In 2012, Lotulelei gained All-American and All-Pac-12 honors, compiling 42 tackles (10 for loss), five sacks and three forced fumbles.

Lotulelei wasn’t always on top of the football totem pole, however. Bad grades prevented him from playing for Brigham Young after he graduated from Bingham High (Utah).

His high school coach, Dave Peck, said in a phone interview that Lotulelei had an extremely high level of talent that was raw because he had just one year of organized football under his belt. Peck said the 23-year-old’s prep talent level reminded him of former Bingham star and NFL WR Kevin Curtis.

“I had to pull him aside more than once,” said Peck, who still keeps in contact with Lotulelei. “I took him aside once during his senior year before the playoffs and let him have it. I told him if he is tardy or misses one more class, he won’t be playing for us. I didn’t have a problem after that timeframe. It was frustrating because I knew he could be getting better grades than he was getting.”

Working at a furniture store after high school helped Lotulelei gain muscle (he was 240 pounds after high school and built significant muscle from constant heavy lifting) and learn the importance of an education.

Star excelled while playing for Snow Community College (Utah) in 2008. He sat out the ‘09 season, but did well enough academically to transfer to Utah.

Following his former student’s collegiate career, Peck said Lotulelei’s biggest improvement has been his work ethic, as his improved grades have helped the Morris Trophy winner (awarded to the top defensive lineman in the Pac-12) focus more on the gridiron.

“When that changed in the classroom, I think you saw a difference in how he played on the football field, too,” Peck stated, noting Lotulelei skipped entering last year’s draft to finish his sociology degree. “He’s always been a good football player.

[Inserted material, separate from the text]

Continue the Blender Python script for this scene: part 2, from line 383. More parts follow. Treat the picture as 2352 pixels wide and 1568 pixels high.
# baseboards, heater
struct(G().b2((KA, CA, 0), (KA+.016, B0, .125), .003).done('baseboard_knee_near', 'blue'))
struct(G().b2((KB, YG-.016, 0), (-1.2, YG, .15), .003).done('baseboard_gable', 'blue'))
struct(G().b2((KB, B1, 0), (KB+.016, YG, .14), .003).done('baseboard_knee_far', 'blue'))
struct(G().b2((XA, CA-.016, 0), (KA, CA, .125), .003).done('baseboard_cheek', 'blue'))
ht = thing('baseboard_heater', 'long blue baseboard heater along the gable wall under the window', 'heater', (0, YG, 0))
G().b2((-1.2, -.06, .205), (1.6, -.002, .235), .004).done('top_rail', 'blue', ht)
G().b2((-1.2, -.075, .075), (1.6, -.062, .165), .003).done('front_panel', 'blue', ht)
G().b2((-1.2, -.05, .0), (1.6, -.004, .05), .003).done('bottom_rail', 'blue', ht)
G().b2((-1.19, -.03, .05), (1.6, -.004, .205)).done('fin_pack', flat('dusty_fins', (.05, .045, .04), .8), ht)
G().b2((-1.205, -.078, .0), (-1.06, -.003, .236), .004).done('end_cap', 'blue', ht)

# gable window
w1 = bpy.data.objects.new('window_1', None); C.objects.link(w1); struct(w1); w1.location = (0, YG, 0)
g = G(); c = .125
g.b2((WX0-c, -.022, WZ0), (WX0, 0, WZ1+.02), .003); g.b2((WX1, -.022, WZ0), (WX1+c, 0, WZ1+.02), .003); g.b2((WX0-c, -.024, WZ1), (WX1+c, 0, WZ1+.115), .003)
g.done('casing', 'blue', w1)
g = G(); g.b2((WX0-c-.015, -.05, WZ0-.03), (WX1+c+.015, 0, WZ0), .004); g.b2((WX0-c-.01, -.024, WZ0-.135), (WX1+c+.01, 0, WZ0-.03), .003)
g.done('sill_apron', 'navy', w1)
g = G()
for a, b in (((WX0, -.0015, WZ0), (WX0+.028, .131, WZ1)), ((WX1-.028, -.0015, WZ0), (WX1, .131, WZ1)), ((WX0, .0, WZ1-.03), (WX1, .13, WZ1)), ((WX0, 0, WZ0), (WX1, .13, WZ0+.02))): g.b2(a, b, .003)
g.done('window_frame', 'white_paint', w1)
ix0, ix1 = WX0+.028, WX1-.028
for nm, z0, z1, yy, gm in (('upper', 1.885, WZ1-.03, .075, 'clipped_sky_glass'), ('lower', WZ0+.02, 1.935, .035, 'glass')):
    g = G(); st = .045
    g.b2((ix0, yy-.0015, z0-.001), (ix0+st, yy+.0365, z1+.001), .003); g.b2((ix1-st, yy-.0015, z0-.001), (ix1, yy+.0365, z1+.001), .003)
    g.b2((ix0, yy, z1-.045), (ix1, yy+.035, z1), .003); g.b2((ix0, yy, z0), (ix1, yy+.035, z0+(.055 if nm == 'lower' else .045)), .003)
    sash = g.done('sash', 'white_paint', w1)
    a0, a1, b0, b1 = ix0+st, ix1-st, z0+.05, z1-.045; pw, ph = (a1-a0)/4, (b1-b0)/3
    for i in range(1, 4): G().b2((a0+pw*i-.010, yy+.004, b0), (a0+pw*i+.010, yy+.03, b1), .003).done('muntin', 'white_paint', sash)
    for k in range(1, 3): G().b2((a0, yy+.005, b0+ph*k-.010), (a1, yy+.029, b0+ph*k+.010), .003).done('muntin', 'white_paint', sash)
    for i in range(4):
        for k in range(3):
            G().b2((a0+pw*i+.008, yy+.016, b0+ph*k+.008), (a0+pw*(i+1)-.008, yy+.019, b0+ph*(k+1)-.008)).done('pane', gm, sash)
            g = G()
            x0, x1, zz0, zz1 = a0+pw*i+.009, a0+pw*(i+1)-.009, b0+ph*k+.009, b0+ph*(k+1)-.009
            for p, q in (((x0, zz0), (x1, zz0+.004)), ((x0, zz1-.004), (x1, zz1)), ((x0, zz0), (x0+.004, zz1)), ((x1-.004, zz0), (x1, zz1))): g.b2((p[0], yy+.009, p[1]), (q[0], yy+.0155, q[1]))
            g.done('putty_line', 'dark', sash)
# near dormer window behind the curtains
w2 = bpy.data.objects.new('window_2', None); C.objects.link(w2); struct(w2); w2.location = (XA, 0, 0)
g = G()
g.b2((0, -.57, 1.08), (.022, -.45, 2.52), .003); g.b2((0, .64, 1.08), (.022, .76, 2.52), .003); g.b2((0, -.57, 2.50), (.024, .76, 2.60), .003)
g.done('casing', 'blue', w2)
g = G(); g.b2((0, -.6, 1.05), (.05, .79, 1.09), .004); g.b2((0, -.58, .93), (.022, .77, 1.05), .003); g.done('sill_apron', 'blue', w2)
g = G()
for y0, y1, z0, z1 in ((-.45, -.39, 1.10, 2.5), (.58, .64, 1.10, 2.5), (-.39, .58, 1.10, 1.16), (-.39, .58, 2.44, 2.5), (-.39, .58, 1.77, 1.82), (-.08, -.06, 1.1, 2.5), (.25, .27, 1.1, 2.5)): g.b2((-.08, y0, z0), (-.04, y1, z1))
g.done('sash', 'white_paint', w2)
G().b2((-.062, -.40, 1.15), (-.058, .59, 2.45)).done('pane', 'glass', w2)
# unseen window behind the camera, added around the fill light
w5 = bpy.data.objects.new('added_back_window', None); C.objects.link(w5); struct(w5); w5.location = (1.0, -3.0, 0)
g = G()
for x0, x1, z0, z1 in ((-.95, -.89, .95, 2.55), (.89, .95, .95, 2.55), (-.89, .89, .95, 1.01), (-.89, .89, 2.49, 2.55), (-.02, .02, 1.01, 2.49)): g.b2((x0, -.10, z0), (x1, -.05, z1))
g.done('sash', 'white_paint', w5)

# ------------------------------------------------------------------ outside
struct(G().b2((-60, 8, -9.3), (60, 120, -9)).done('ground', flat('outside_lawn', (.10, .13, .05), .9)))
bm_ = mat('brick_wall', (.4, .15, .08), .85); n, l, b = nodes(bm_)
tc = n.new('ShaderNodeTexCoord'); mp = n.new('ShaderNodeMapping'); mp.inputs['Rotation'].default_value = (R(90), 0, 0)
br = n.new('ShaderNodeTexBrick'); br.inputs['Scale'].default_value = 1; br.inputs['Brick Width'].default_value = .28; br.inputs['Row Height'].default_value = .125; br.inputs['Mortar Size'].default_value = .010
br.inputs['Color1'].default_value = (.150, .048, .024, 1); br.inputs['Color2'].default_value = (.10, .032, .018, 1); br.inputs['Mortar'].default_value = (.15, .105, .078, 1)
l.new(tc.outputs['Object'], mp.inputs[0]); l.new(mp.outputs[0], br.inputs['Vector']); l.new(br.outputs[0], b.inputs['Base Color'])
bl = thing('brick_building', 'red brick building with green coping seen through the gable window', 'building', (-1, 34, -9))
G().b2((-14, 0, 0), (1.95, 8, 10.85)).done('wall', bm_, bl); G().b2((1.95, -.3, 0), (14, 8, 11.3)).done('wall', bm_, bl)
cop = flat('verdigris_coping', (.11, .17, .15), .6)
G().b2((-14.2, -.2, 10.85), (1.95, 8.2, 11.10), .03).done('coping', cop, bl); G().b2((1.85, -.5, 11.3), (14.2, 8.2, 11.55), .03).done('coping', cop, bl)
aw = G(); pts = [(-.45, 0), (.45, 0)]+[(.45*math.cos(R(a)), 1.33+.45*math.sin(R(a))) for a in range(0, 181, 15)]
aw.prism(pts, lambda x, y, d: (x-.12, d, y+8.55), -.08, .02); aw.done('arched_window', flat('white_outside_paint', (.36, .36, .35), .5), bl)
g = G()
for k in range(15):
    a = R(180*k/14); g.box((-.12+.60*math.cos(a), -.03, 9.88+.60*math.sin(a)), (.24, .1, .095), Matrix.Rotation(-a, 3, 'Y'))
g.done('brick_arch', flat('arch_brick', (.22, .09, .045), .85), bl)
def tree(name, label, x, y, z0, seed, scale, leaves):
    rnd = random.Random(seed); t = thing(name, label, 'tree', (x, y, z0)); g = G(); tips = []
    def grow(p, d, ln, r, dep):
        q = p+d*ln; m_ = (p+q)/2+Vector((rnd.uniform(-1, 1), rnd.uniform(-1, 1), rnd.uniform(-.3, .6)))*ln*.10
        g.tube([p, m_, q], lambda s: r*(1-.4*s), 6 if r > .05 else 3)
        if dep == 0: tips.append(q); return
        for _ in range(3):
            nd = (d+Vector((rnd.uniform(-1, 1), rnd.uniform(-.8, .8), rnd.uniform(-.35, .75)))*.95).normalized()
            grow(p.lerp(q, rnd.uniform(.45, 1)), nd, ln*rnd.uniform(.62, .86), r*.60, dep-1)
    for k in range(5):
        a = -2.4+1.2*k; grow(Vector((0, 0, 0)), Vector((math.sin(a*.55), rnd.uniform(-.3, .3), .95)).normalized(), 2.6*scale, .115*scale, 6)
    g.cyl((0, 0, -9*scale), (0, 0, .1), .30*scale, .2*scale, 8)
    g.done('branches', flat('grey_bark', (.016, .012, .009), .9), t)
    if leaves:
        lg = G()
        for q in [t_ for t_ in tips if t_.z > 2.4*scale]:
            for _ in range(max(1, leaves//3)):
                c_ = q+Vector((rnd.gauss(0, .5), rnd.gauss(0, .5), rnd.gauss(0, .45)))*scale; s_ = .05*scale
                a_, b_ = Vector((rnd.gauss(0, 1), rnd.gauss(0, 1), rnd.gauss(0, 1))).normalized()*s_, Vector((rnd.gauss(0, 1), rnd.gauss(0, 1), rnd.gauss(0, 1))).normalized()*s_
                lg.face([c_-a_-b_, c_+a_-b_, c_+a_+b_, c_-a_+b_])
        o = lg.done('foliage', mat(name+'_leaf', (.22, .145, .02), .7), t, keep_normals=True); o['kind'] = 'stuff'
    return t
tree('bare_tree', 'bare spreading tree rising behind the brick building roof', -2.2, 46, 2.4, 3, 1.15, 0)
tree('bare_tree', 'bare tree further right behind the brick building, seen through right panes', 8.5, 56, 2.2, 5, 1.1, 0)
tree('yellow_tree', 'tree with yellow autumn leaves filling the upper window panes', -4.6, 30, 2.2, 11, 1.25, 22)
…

It doesn’t surprise me at all that he’s done great things in college. What I’m really happy with and proud of is what he’s done academically.”

Star’s athletic prowess began garnering him NFL recognition as a senior.

"I like Star Lotulelei,” said an NFL scout on the condition of anonymity. “He lost a lot of weight this year (he played around 360 pounds in 2011) and he is moving around better than he did last year. He is still raw and untapped and has a lot of upside. There is a lot to like."

While teams will be questioning Lotulelei’s health, Sitake noted he played “95 percent” of the snaps and always “at a high level.” He would be consistently double and even triple-teamed, but that helped his teammates make plays.

Teams should keep that in mind when evaluating a potential monster who consistently blows up the pocket.